OH MY GOD!! WHAT A GARBAGE PICTURE!! The colors were horrible, lots of red bleeding, other colors were weak. Sharpness was non-existant... It looked like I was watching a low-res MPEG. Add to that, he had a dish... Pixelation up the wazoo, and all kinds of frame delays. Sometimes, I felt like I was watching a mechanical TV, the 1/4" sized scan lines were so obvious!

The worst part came when one of the other goobers at the party walked in and said "Wow, that TV sure has a nice picture!" This same guy stuffed a garbage disposal full of chicken bones at last years party, so you can imagine how sharp he is!

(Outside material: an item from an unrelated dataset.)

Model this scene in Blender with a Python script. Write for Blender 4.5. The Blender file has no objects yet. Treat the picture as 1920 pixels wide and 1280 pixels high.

Meanwhile, my '77 Zenith Chromacolor daily watcher has such a sharp, realistic picture with such balanced colors and true blacks, that it looks like you could reach into it.. This is with the OTA signal. To think it's being made obsolete by junk such as above, is to be sick!
Ugh. I know what you mean. The best picture I've seen is on our 1982 Zenith System 3 that has been our daily watcher since February of 1983. She's shows her age at rare times when the picture has a red cast to it so I'm looking for parts but when that happens, I let it rest for a 4 days to a week and then it may not act up for a week to almost a year, the time varies. It's usually trouble free for a long time. Heck, IMHO, it rivals many HDTV pics I've seen. Runners up, well, when the convergence is set right, IIRC, our 1970 Zenith (23") Chromacolor had a good picture too. We have a backup 1998 Zenith BPC, probably a Goldstar, it's a 19 incher, I can't complain about the picture but it cannot beat the older Zeniths but for 1990's or 2000 standards, I'll take it.

HDTV mandation that is going on, don't get me started. I think they should have allocated a bloc of UHF channels for it, leave the rest of UHF/VHF for NTSC and let things go from there. Since the old AMPS cellphones are going away, we can have channels 70 thru 83 back, perhaps HDTV should go there.